Der vorletzte Raum "Vom Mittelalter zur Neuzeit" umfasst Funde und Zeugnisse insbesondere Skulpturen der Neuzeit, auch die Koblenzer Salutkanone von 1749. Im letzten Raum mit dem Motto "Kunst für Fürsten und Prälaten" gibt es nochmals Schätze zu bewundern wie den Goldpokal mit Deckel und Teller vom Trierer Domdechant Karl Kaspar Emmerich von 1732 in den etliche römische Goldmünzern eingearbeitet sind,Sedisvakanzmünzen, Gemälde usw. der Ausgang führt zur Kasse und zum Shop zurück in dem man sich mit vielerlei Literatur für Zuhause versorgen kann.

Besonders gefallen haben mir die interaktiven Videoclips z.B. zum Stilvergleich von unscheinbaren Marmorfunden, der statistischen Aufarbeitung von Tierknochenfunden aus der Latrine vom Nonnenkloster St. Irminen oder zu den Papstbullen. Davon würde ich mir noch mehr wünschen auch im Bereich Numismatik, Stadtmodell usw. Sehr gut auch der im Eintrittspreis enthaltene Audio-Guide mit sehr informativen Beiträgen.

Fazit: Trier ist wieder um eine Attraktion reicher geworden. Die Dauerausstellung hat nun wirklich den Namen verdient (nicht nur weil es dauert bis man alles gesehen hat).
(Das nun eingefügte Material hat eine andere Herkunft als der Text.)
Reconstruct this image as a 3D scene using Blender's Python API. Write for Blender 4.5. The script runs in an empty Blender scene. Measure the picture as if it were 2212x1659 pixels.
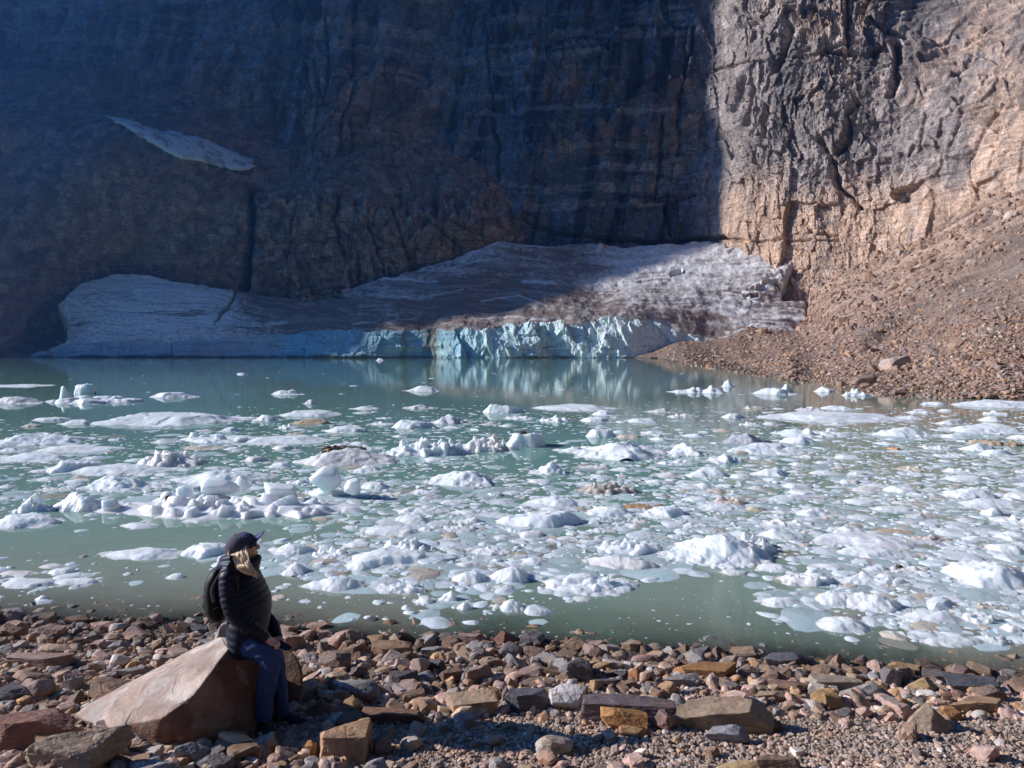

Römisches dominiert natürlich und könnte sogar noch etwas ausgeweitet werden (Platz ist vorhanden). Der numismatische Bereich hätte einen eigenen Raum, ein wahres Münzkabinett verdient. Das Mittelalter hat eine höheren Stellenwert als früher und ist stark aufgewertet ebenso die frühe Neuzeit.

Man sollte sich wirklich die Zeit nehmen - es lohnt sich.
Gut Fund!   :engel:
Gratian

ANTE ROMAM TREVERIS STETIT ANNIS MILLE TRECENTIS
PERSTET ET AETERNA PACE FRUATUR. AMEN.

rolfpeter

Danke für den schönen Bericht!  :winke:
Werde garantiert hinfahren und staunen.

HG
RP
Der Irrtum strömt, die Wahrheit sickert

Gratian

Heute kam die Einladung zur Eröffnungsfeier für den 2. Abschnitt der neuen Daueraustellung im Rheinischen Landesmuseum. Dieser Teil der Ausstellung ist vor allem der römischen Vergangenheit der Stadt Trier und seiner Umgebung gewidmet. Er ist ab 17.02.2011 zu besichtigen.

Höhepunkt der Ausstellung ist der größte je entdeckte  römische Goldschatz (den Sondengänger 1993 fanden und vor der endgütligen Vernichtung in einem Betongrab retteten). Der 18.5 kg schwere Schatz besteht aus 2518 Aurei und wird nun erstmals vollständig präsentiert.
Gut Fund!   :engel:
Gratian

ANTE ROMAM TREVERIS STETIT ANNIS MILLE TRECENTIS
PERSTET ET AETERNA PACE FRUATUR. AMEN.